Molecular Networks Created by Charge-Assisted Hydrogen Bonding in Phosphonate, Phosphate, and Sulfonate Salts of Bis(amidines)

Two bis­(amidines), 2,2′-bi-2-imidazoline (BI) and fluoflavin (FF), were treated with phosphonic, phosphoric, and sulfonic acids in an effort to produce crystalline salts composed of ions linked by networks of charge-assisted hydrogen bonds. As intended, mixing bis­(amidine) BI with 1,4-benzenediphosphonic acid and 1,3,5-benzenetriphosphonic acid yielded crystals of phosphonate salts of dication H2BI+2. Structural analyses showed that such salts tend to incorporate tapes composed of alternating dications and anions linked by multiple charge-assisted N–H···O hydrogen bonds of type R22(9) and R21(7).
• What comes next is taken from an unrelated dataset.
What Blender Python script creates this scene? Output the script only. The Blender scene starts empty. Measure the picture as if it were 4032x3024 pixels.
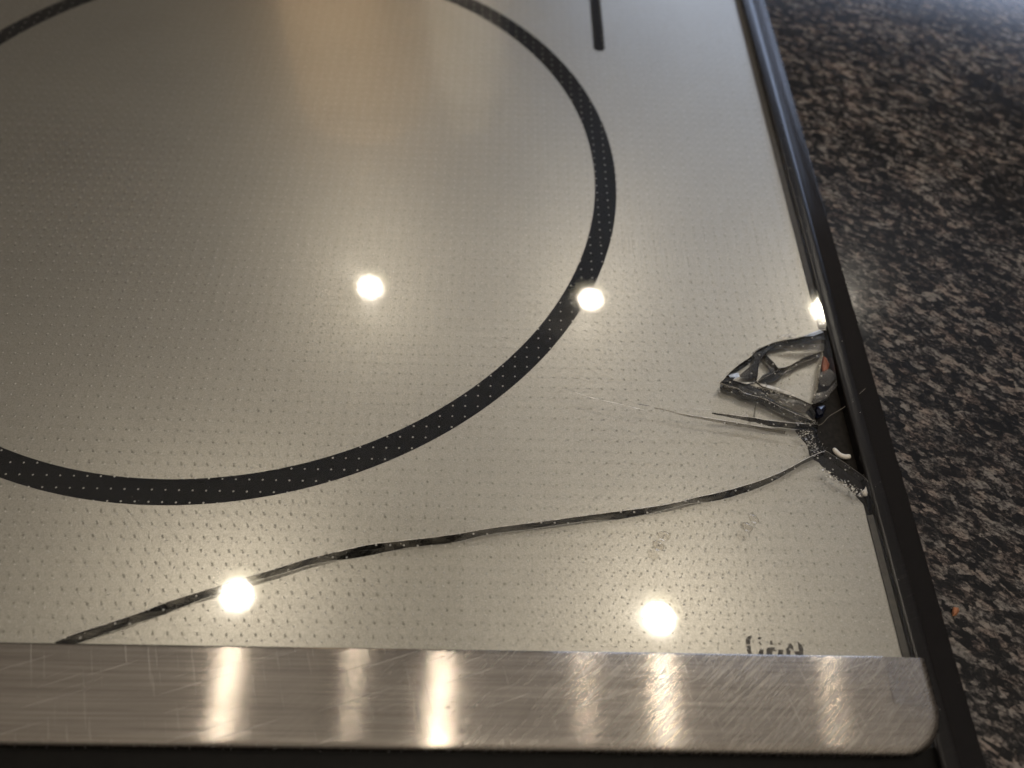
import bpy, bmesh, math, random
from mathutils import Vector, Matrix, noise

random.seed(7)
SC = bpy.context.scene
MM = 0.001          # everything below is drawn in millimetres, origin under the camera, z = 0 on the glass top

# ------------------------------------------------------------------ camera
cam_d = bpy.data.cameras.new('camera')
cam = bpy.data.objects.new('camera', cam_d)
SC.collection.objects.link(cam)
cam_d.sensor_width = 36.0
cam_d.lens = 36.0 * 3150.0 / 4032.0
cam_d.clip_start = 0.01
cam_d.clip_end = 50
R_ = Vector((0.99915427, 0.00489403, 0.04082639))
U_ = Vector((-0.02635597, 0.83833262, 0.54452161))
F_ = Vector((0.03156119, 0.54513711, -0.8377526))
rot = Matrix((R_, U_, -F_)).transposed()
cam.matrix_world = Matrix.Translation((0, 0, 0.16632)) @ rot.to_4x4()
cam_d.dof.use_dof = True
cam_d.dof.focus_distance = 0.190
cam_d.dof.aperture_fstop = cam_d.lens / 2.9
SC.camera = cam

# ------------------------------------------------------------------ world and colour
world = bpy.data.worlds.new('World')
SC.world = world
world.use_nodes = True
bg = world.node_tree.nodes['Background']
bg.inputs[0].default_value = (1.0, 0.84, 0.70, 1)
bg.inputs[1].default_value = 0.085
vs = SC.view_settings
vs.view_transform = 'Standard'
vs.look = 'None'
vs.exposure = 0.0
vs.gamma = 1.0
SC.render.engine = 'CYCLES'
cy = SC.cycles
cy.use_denoising = True
cy.use_light_tree = False
cy.use_adaptive_sampling = True
cy.adaptive_threshold = 0.025
cy.max_bounces = 6
cy.diffuse_bounces = 2
cy.glossy_bounces = 4
cy.transparent_max_bounces = 14
cy.caustics_reflective = False
cy.caustics_refractive = False
cy.sample_clamp_indirect = 6.0
cy.sample_clamp_direct = 0.0

# cool window beyond the back right of the counter (tints the far right of the glass blue)
def area_light(name, size, size_y, watts, col, loc, aim):
    d = bpy.data.lights.new(name, 'AREA')
    d.shape = 'RECTANGLE'
    d.size, d.size_y, d.energy, d.color = size, size_y, watts, col
    o = bpy.data.objects.new(name, d)
    SC.collection.objects.link(o)
    o.location = loc
    o.rotation_euler = (Vector(aim) - Vector(loc)).to_track_quat('-Z', 'Y').to_euler()
    return o
area_light('window_light', 1.7, 0.75, 23.0, (0.58, 0.71, 1.0), (1.05, 2.3, 0.68), (0.30, 0.2, 0.2))
# added fill low behind the viewer, standing in for floor bounce onto the ceiling
area_light('floor_bounce_fill', 1.4, 1.4, 44.0, (1.0, 0.905, 0.755), (0.1, -0.9, -0.6), (0.1, -0.8, 1.5))

# added spot fill behind the viewer on the left, brightening the canister and jar
sd = bpy.data.lights.new('canister_fill', 'SPOT')
sd.energy = 270
sd.color = (1.0, 0.86, 0.68)
sd.spot_size = math.radians(11)
sd.spot_blend = 0.6
sd.shadow_soft_size = 0.03
so = bpy.data.objects.new('canister_fill', sd)
SC.collection.objects.link(so)
so.location = (-0.90, -0.90, 1.46)
so.rotation_euler = (Vector((-0.055, 0.45, 0.13)) - so.location).to_track_quat('-Z', 'Y').to_euler()

LAMP_W = 1.5
# outlines traced from the cracks, in millimetres on the glass
LONG_CRACK = [(-85.4, 43.53), (-82.76, 44.98), (-78.8, 46.43), (-74.8, 47.89), (-70.1, 49.76), (-64.73, 52.25), (-61.26, 53.57), (-56.48, 55.13), (-50.96, 57.22), (-44.38, 59.48), (-37.94, 61.93), (-35.96, 62.52), (-29.49, 64.29), (-24.43, 65.68), (-14.39, 67.01), (-6.35, 68.23), (1.77, 70.0), (12.51, 71.66), (26.72, 74.04), (41.95, 76.49), (49.27, 78.68), (53.95, 79.77), (58.43, 81.13), (62.69, 82.56), (66.16, 83.89), (70.91, 86.05), (75.23, 88.59), (78.33, 90.21), (81.61, 91.54)]
SIDE_CRACK = [(55.55, 101.44), (61.14, 100.79), (66.73, 100.13), (67.48, 99.82), (71.57, 99.36), (75.67, 99.0), (81.31, 98.78)]
HAIR_CRACK = [(18.7, 107.5), (20.67, 106.65), (24.32, 105.32), (27.96, 104.26), (31.32, 103.53), (34.67, 102.7), (36.89, 102.05), (41.88, 100.88)]
HAIR_CRACK_B = [(41.18, 102.5), (44.8, 101.79), (48.65, 100.69), (55.32, 99.7), (59.18, 99.04), (64.16, 98.27), (68.82, 97.44), (72.94, 96.75)]
HAIR_CRACK_C = [(36.99, 103.37), (40.35, 102.81)]
HAIR_CRACK_D = [(50.26, 102.38), (53.38, 102.27), (55.62, 102.01)]
STEP_CRACK = [(67.47, 105.84), (66.69, 103.66), (65.84, 100.15)]
UPPER = [(89.33, 128.06), (85.71, 126.61), (82.4, 125.37), (79.2, 124.58), (76.03, 123.84), (74.08, 123.14), (72.75, 122.43), (70.75, 121.34), (69.41, 120.49), (67.76, 118.62), (65.9, 117.19), (63.88, 115.62), (61.14, 113.07), (58.83, 110.21)]
LOWER = [(58.83, 110.21), (60.59, 109.24), (62.85, 108.79), (64.36, 107.31), (67.69, 106.39), (69.85, 105.44), (73.48, 103.21), (76.86, 101.33), (80.81, 99.64)]
SH_UPPER = [(72.75, 122.43), (74.08, 123.14), (76.03, 123.84), (79.2, 124.58), (82.4, 125.37), (85.71, 126.61), (89.33, 128.06), (87.51, 121.28), (84.69, 120.09), (81.71, 118.72), (77.61, 116.07), (76.13, 115.31), (74.39, 114.73), (73.34, 117.19), (71.91, 119.3)]
SH_LEFT = [(70.47, 118.71), (71.91, 119.3), (73.34, 117.19), (74.39, 114.73), (71.08, 112.69), (68.13, 110.85), (68.77, 112.96), (69.33, 115.45)]
SH_PLATE = [(74.39, 114.73), (76.13, 115.31), (77.61, 116.07), (81.71, 118.72), (84.69, 120.09), (87.35, 121.28), (85.19, 115.25), (83.43, 109.61), (82.14, 106.83), (80.85, 104.77), (77.31, 106.68), (73.24, 108.26), (69.37, 109.51), (68.13, 110.85), (71.08, 112.69)]
SH_TIP = [(72.75, 122.43), (71.91, 119.3), (70.47, 118.71), (69.33, 115.45), (68.77, 112.96), (68.13, 110.85), (65.38, 110.07), (62.04, 111.18), (61.14, 113.07), (63.88, 115.62), (65.9, 117.19), (67.76, 118.62), (69.41, 120.49), (70.75, 121.34)]
SH_SLIVER = [(58.83, 110.21), (62.04, 111.18), (65.38, 110.07), (68.13, 110.85), (69.37, 109.51), (73.24, 108.26), (77.31, 106.68), (80.85, 104.77), (81.61, 102.13), (80.81, 99.64), (76.86, 101.33), (73.48, 103.21), (69.85, 105.44), (67.69, 106.39), (64.36, 107.31), (62.85, 108.79), (60.59, 109.24)]
SH_CLEAR = [(87.51, 121.28), (89.33, 128.06), (89.72, 125.25), (89.83, 120.81), (89.22, 112.56), (87.5, 109.39), (85.72, 106.6), (84.01, 105.37), (80.85, 104.77), (82.14, 106.83), (83.43, 109.61), (85.19, 115.25)]
HOLE_MAIN = [(80.81, 99.64), (81.29, 98.52), (80.61, 96.57), (80.56, 94.97), (81.01, 93.09), (81.61, 91.54)]
HOLE_FRONT = [(81.61, 91.54), (82.86, 90.64), (86.36, 87.66), (89.53, 84.72), (90.07, 83.54)]
PRINT_BREAK = [(90.02, 131.86), (89.6, 126.47), (88.27, 121.56), (86.58, 117.13), (84.79, 111.39), (83.47, 108.57), (82.16, 106.47), (80.0, 103.7), (81.57, 101.41), (80.8, 99.74), (76.38, 98.47), (77.19, 96.71), (78.69, 94.18), (78.61, 91.65), (78.98, 90.72), (80.59, 89.67), (82.04, 87.24), (83.85, 85.31), (85.98, 83.7), (87.2, 81.79), (88.78, 79.17), (89.59, 76.87)]
CRUSH_A = [(75.44, 96.9), (79.87, 97.83), (79.92, 95.27), (81.17, 91.84), (78.26, 89.9), (77.71, 92.69), (76.52, 95.18)]
CRUSH_B = [(79.42, 87.48), (80.75, 87.21), (82.77, 85.15), (84.85, 83.41), (84.34, 82.36), (82.44, 83.64), (80.42, 85.69)]
CRUSH_C = [(74.83, 113.86), (78.24, 114.67), (76.69, 111.12), (75.0, 108.31), (73.48, 109.64), (73.56, 111.72)]
CRUSH_D = [(74.16, 123.59), (77.01, 125.93), (79.72, 127.34), (81.46, 126.84), (81.86, 125.72), (77.96, 124.47)]
CRUSH_E = [(65.43, 110.42), (68.4, 110.69), (73.33, 108.78), (77.38, 107.03), (76.95, 106.33), (73.15, 107.75), (69.29, 108.99), (65.59, 109.56)]
CRUSH_F = [(84.23, 83.09), (85.88, 83.14), (88.47, 81.43), (87.92, 80.24), (85.54, 81.65)]
CRUSH_G = [(62.77, 102.56), (64.91, 101.64), (65.04, 100.66), (63.27, 100.28)]
CRUSH_H = [(74.37, 100.27), (80.3, 99.95), (80.93, 98.83), (77.37, 99.55)]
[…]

Typically, the ionic tapes are further connected to form sheets or other assemblies by additional O–H···O hydrogen bonds involving phosphonate anions. An analogous reaction of the more weakly basic bis­(amidine) FF with 1,4-benzenedisulfonic acid yielded only a sulfonate salt of monocation HFF+; however, diprotonation could be achieved by phosphoric acid to produce a crystalline salt built from stacks of H2FF+2 dications linked to phosphate anions by charge-assisted N–H···O hydrogen bonds of type R22(8). Together, these results demonstrate that acids with multiple PO­(OH)2 and SO2OH groups can react with bis­(amidines) to produce salts with structural features resulting predictably from the geometry of the ions and their ability to engage in multiple charge-assisted hydrogen bonds according to standard patterns.